17. The control device according to claim 13, wherein the control device, at least as long as the at least one predefined error state does not exist at the brake-actuation hydraulic unit, is configured to detect a wheel lock effected using at least one of the wheel brake cylinders based on at least one measurement signal from at least one speed sensor of at least one wheel of the vehicle, and optionally switch at least one valve of the ESC hydraulic unit to its open state such that brake fluid can be drained from the at least one blocking wheel brake cylinder via the at least one open valve.

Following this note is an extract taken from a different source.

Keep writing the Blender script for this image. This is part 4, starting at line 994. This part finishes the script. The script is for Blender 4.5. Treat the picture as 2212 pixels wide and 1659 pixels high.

18. An electronic stability control (ESC) hydraulic unit for a braking system belonging to a vehicle and additionally equipped with a brake-actuation hydraulic unit, the ESC hydraulic unit comprising: a control device configured to: read out or check, based on at least one signal provided to the control device, whether at least one predefined error state exists at the brake-actuation hydraulic unit, which is mounted on the ESC hydraulic unit; and based on the determining, in light of the at least one signal, that a single predefined error state or at least one of the predefined error states exists at the brake-actuation hydraulic unit: activate at least one pump of the ESC hydraulic unit to draw in a brake fluid volume, which is firmly predefined or specified by the control device, from a brake fluid reservoir of the braking system, and/or control at least one electric motor of the vehicle which can be operated in a regenerative mode in order to effect a motor braking torque, which is firmly predefined or is specified by the control device and is not equal to zero, at at least one wheel of the vehicle and/or at least one axle of the vehicle.

19. The ESC hydraulic unit according to claim 18, wherein the ESC hydraulic unit further comprises: at least one high-pressure switching valve, via which a corresponding intake side of the at least one pump of the ESC hydraulic unit is hydraulically connectable or connected to the brake fluid reservoir of the braking system; wherein the control device is additionally configured to switch the at least one high-pressure switching valve to its open state while operation of the at least one pump is activated in order to draw in the brake fluid volume from the brake fluid reservoir.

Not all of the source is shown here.